О чем расскажет довоенная картина
Какое неторопливое, не обещающее волнений начало. Почти как у Дэна Брауна в книге «Код да Винчи»:
В музее тепло и пустынно. Директор шагает со мной. Вот эта большая картина написана перед войной… Названье ее странновато: «Никто никому не грубит».
Картина маслом. Как дверь в прошлое. Кем надо быть, чтобы на твой «сезам!» приоткрылась эта дверка и пропустила туда, где люди, запечатленные на полотне, общаются между собой, любят, страдают…
Наверное, для этого надо быть поэтом? Поэтическое воображение — пароль, открывающий все двери — в прошлое и даже в будущее. Исследует прошлое и предсказывает будущее. Будущее тех четверых, чье прошлое остановлено на картине, а они его еще не знают, заняты своим, сиюминутным.
…Сидят неподкупные, трое спокойным и сильным мужчин… …И женщина сбоку. Непрочно ее полушалок цветет. Чуть-чуть она даже порочна. Но это ей, в общем, идет.

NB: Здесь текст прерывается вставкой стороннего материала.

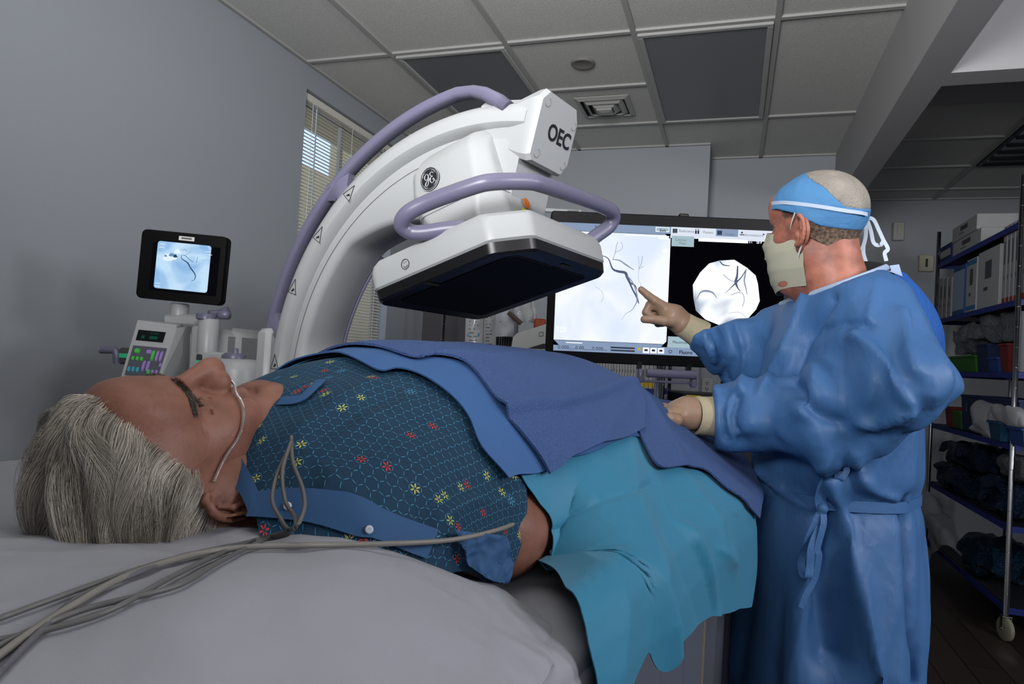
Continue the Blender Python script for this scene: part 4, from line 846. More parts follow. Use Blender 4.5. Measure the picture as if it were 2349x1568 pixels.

Взгляд художника, взгляд зрителя, ваш взгляд, случайно брошенный, как через стекло на тех, что сидят где-то в кафе, заняты собой и друг другом. А ты случайный свидетель, проходишь мимо и никогда уже не узнаешь, что свело их вместе, что было, что будет?
Но поэт проникает сквозь время, не только через стеклянное окно кафе, не только сквозь холст, покрытый масляной краской. Он-то все знает про четверых, которые
…Мужские права обозначат.
Поднимут бокалы вина.
Они еще пьют и не знают,
Что все переменит война…
Так, когда-то другой поэт рассказал о себе и обо всех нас:
Не властны мы в самих себе
И в молодые наши леты
Даем поспешные обеты,
Смешные, может быть,
всевидящей судьбе.
А почему же этот, второй поэт назвал судьбу всевидящей? Потому что она неминуема?
Так и здесь, на картине, о которой стихи. Никто никому не грубит. Но поэт видит сквозь время. Видит неминуемое.
Один, орденами бряцая,
Вернется лишь в сорок шестом.
Подастся другой в полицаи,
Eго расстреляют потом.
А третий — большой и довольный
— Под Харьковом будет убит…
И женщина станет вдовою.
Никто никому не грубит.
.Вот и все о стихотворении Роберта Рождественского, так странно озаглавленном: «Никто никому не грубит».